* What is needed *
Find the lines below that contain the word "picture" and count them. Only the number should be given.

* Raw data *
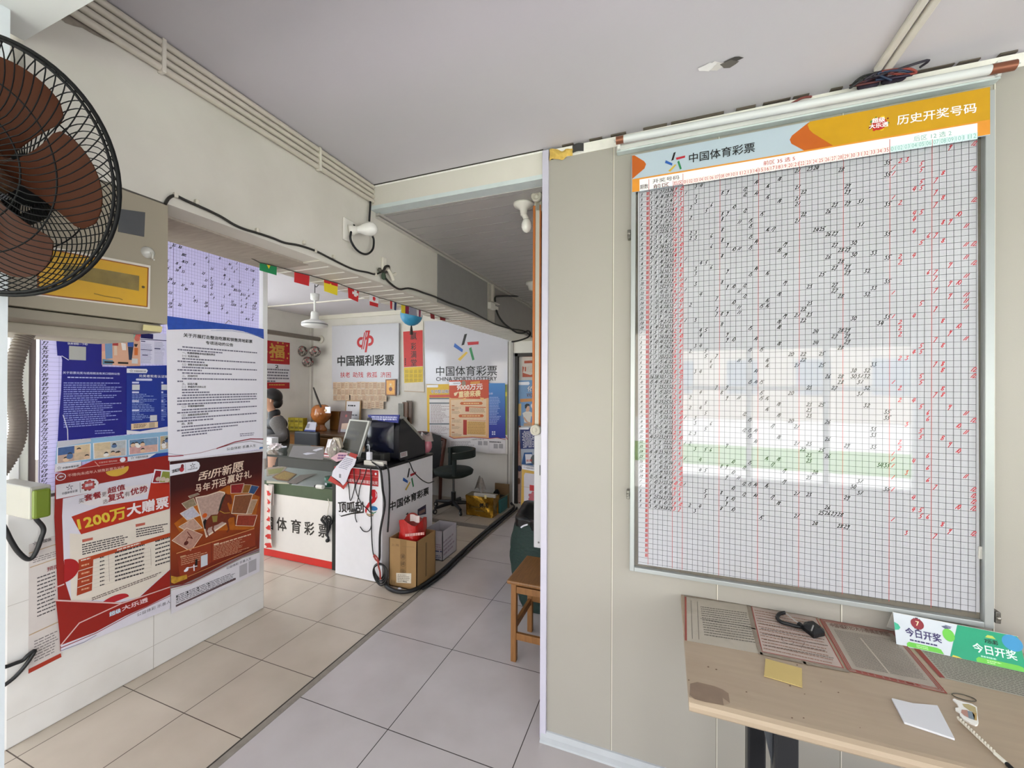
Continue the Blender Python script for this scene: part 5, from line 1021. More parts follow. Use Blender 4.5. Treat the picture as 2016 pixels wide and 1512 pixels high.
arcp(-.42, -.05, .43, .20, math.radians(62), math.radians(290)); arcp(.40, .06, .43, .20, math.radians(-110), math.radians(165))
for x0, w in ((-.30, .10), (-.12, .10), (.06, .20)): s.poly([('l', cu + k_ * (x0 + dx), cv + k_ * dy) for dx, dy in ((-.12, -.62 if x0 < 0 else -.88), (-.12 + w, -.62 if x0 < 0 else -.88), (.18 + w, .75), (.18, .75))], rl2, 3)
for x0 in (-.02, .14): s.poly([('l', cu + k_ * (x0 + dx), cv + k_ * dy) for dx, dy in ((0, .75), (.03, .88), (.32, .88), (.32, .75))], rl2, 3)
s.obj('face', sg)
# old tickets pasted in rows
tk = M('#cbb49b', .6, noise=.06, scale=20); tk2 = M('#c3a78e', .6, noise=.06, scale=20)
n_ = 0
for r, (ya, yb, xs, cnt) in enumerate(((752, 765.5, 655.5, 13), (765.5, 778, 656, 13), (778, 788, 656, 4), (778, 790, 690, 9), (790, 804.5, 708, 6))):
    for k in range(cnt):
        x = xs + k * 7.9; s = faceY(4.862 if r < 2 else 4.862 + .0 - .0015 * (r - 1)); j = RND.uniform(-.6, .6)
        if x > 764: continue
        s.slab([(x, ya + j), (x + 7.6, ya + j), (x + 7.6, yb + j), (x, yb + j)], .001, tk if (k + r) % 2 else tk2)
        s.rows((x + .8, ya + 2 + j), (x + 6.8, ya + 2 + j), (x + .8, yb - 2 + j), 3, M('#8a6a58', .6), 2, (.7, 1), .35, 4)
        ordn = ['top', 'second', 'third', 'third', 'bottom'][r]
        top(s, 'pasted_ticket', 'old beige lottery ticket pasted in the %s row under the white red emblem sign' % ordn, 'ticket', 'pasted tickets in the %s row' % ordn)
s = faceY(4.84); s.slab([(759, 747), (779.5, 746), (779, 779.5), (758.5, 778.5)], .008, M('#6a3a1a', .4)); s.poly([(761, 749), (777.5, 748.5), (777, 777), (761, 776.5)], M('#a8742c', .35, metal=.3, noise=.3, scale=50), 1); s.disc((769, 760), .035, M('#d0a050', .35), 2, sq=1.3); s.disc((769, 766), .03, M('#6a3020', .4), 3); s.disc((769, 757), .014, M('#e0c8a0', .4), 4)
top(s, 'gilt_picture', 'small gilt picture card stuck on the right end of the ticket rows', 'picture')
# sports sign sheet
P1 = Q(780, 580, .21168); s = faceY(4.885)
s.slab([(835.5, 632), (1002, 632), (1001, 762), (838, 755.5)], .004, M('#bab9c3', .12, noise=.01, coat=.4))
s.star(P1(535, 617), P1(768, 614), P1(535, 368), 2); s.text('中国体育彩票', P1(372, 757), P1(938, 753), P1(372, 668), blk, 2, .008); s.text('CHINA SPORTS LOTTERY', P1(372, 803), P1(936, 800), P1(372, 768), blk, 2, .018)
top(s, 'star_sign_sheet', 'glossy white wall sign with a five bar colour star and black characters', 'sign')
# scroll with the almanac below
sc_ = thing('wall_scroll', 'red hanging scroll with black brush characters and a yellow almanac panel', 'scroll', onY(815, 771, 4.88))
s = faceY(4.89); s.slab([(793.5, 632), (833, 632), (835, 772), (796, 770)], .003, M('#d0c9c0', .6)); s.line([(796, 770), (835, 772)], .012, M('#b09a84', .5), 1); s.obj('backing', sc_)
s = faceY(4.886); s.slab([P1(65, 345), P1(245, 330), P1(248, 665), P1(72, 675)], .002, M('#b8201c', .5, noise=.06, scale=20))
for ch, (x0, y0, x1, y1) in zip('赢彩满堂', ((133, 348, 190, 418), (137, 448, 185, 515), (137, 525, 188, 590), (137, 600, 190, 665))): s.text(ch, P1(x0, y1), P1(x1, y1), P1(x0, y0), M('#141010', .5), 2, .01)
s.rows(P1(80, 590), P1(92, 590), P1(80, 660), 4, blk, 2, (.9, 1), .7, 1); s.obj('calligraphy', sc_)
s = faceY(4.886); s.slab([P1(72, 680), P1(248, 668), P1(248, 812), P1(76, 822)], .002, M('#d0b018', .5))
for r in range(3):
    for k in range(4): s.rows(P1(84 + 41 * k, 700 + 40 * r), P1(118 + 41 * k, 698 + 40 * r), P1(84 + 41 * k, 732 + 40 * r), 4, M('#8a7420', .5), 2, (.8, 1), .5, 4)
s.obj('almanac_panel', sc_)
# globe lantern
q = onY(810, 620, 3.3); gb = thing('globe_lantern', 'blue half globe paper lantern hanging behind the flags by the beam', 'lantern', q)
b = B(); b.ball(q, .105, M('#2f86b0', .45, noise=.12, scale=14, bump=.2), 20); b.obj('globe', gb)
b = B(); b.tube([q + Vector((0, 0, .1)), (q.x, q.y, ZC)], .002, blk, 5); b.obj('cord', gb)
b = B(); b.tube([q - Vector((0, 0, .1)), q - Vector((0, 0, .14)), q - Vector((0, 0, .19))], [.006, .012, .016], M('#2a2522', .7), 8); b.obj('tassel', gb)
# flag line along the beam
XF = -1.90
fg = thing('flag_bunting', 'string of small world flags along the inner edge of the beam', 'bunting', onX(700, 565, XF))
FL = Q(300, 380, 1 / 3.877)
flags = [(FL, ((820, 535), (950, 558), (948, 628), (818, 590)), 'br'), (FL, ((1085, 603), (1200, 630), (1195, 710), (1083, 680)), 'cn'), (FL, ((1310, 662), (1415, 692), (1412, 782), (1312, 748)), 'es'), (FL, ((1493, 722), (1577, 752), (1570, 832), (1497, 800)), 'ch'), (FL, ((1657, 774), (1727, 800), (1722, 872), (1658, 856)), 'ca'), (FL, ((1814, 823), (1864, 840), (1860, 897), (1815, 883)), 'fr'),
         (P1, ((48, 95), (120, 112), (118, 182), (48, 170)), 'be'), (P1, ((122, 112), (192, 135), (192, 198), (122, 186)), 'va'), (P1, ((194, 138), (243, 152), (238, 212), (195, 200)), 'ce'), (P1, ((317, 176), (357, 190), (358, 230), (322, 222)), 'tr'), (P1, ((406, 207), (458, 222), (458, 244), (410, 236)), 'tr')]
fcol = {'g': '#1f8a55', 'r': '#c8232a', 'y': '#e6cf2a', 'w': '#e2dde0', 'b': '#22315f', 'm': '#8a1f4a', 'l': '#9a98aa', 'd': '#8e1a22'}
tops = []
for Fq, (a, b_, c_, d), kind in flags:
    XF = onZ((Fq(*a)[0] + Fq(*b_)[0]) / 2, (Fq(*a)[1] + Fq(*b_)[1]) / 2, 2.146).x; s = faceX(XF); A4 = [Vector(s.L(Fq(*p))) for p in (a, b_, c_, d)]; tops += [(XF, *A4[0]), (XF, *A4[1])]
    qd = lambda u, v: ('l', *(A4[3] * (1 - u) * (1 - v) + A4[2] * u * (1 - v) + A4[1] * u * v + A4[0] * (1 - u) * v))
    R4 = lambda u0, v0, u1, v1, c, l=1: s.poly([qd(u0, v0), qd(u1, v0), qd(u1, v1), qd(u0, v1)], M(fcol[c], .55, noise=.04), l)
    base = {'br': 'g', 'cn': 'r', 'es': 'y', 'ch': 'r', 'ca': 'w', 'fr': 'w', 'be': 'y', 'va': 'l', 'ce': 'w', 'tr': 'd'}[kind]
    s.slab([qd(0, 0), qd(1, 0), qd(1, 1), qd(0, 1)], .001, M(fcol[base], .55, noise=.04))
    if kind == 'br': s.poly([qd(.4, .95), qd(.62, .95), qd(.52, .5)], M(fcol['y'], .5), 1)
    if kind == 'es': R4(0, .75, 1, 1, 'r'); R4(.42, .72, .52, .84, 'y', 2)
    if kind == 'ch': R4(.38, .55, .95, .8, 'w'); R4(.55, .4, .8, 1, 'w')
    if kind == 'ca': R4(0, 0, 1, .38, 'r'); R4(.35, .6, .65, .9, 'r', 2); R4(.45, .5, .55, .95, 'r', 2)
    if kind == 'fr': R4(0, 0, .33, 1, 'r'); R4(.66, 0, 1, 1, 'b')
    if kind == 'be': R4(.5, 0, 1, 1, 'm')
    if kind == 'ce': R4(.35, 0, .7, 1, 'm')
    o = s.obj('flag', fg)
s = B(); tp_ = [(t[0], t[1], min(2.1495, t[2] + .002)) for t in tops]; s.tube([(tp_[0][0], tp_[0][1] - .04, 2.151)] + tp_ + [(tp_[-1][0], tp_[-1][1] + .06, 2.152)], .0025, M('#4a4540', .6), 5); s.obj('string', fg)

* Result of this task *
2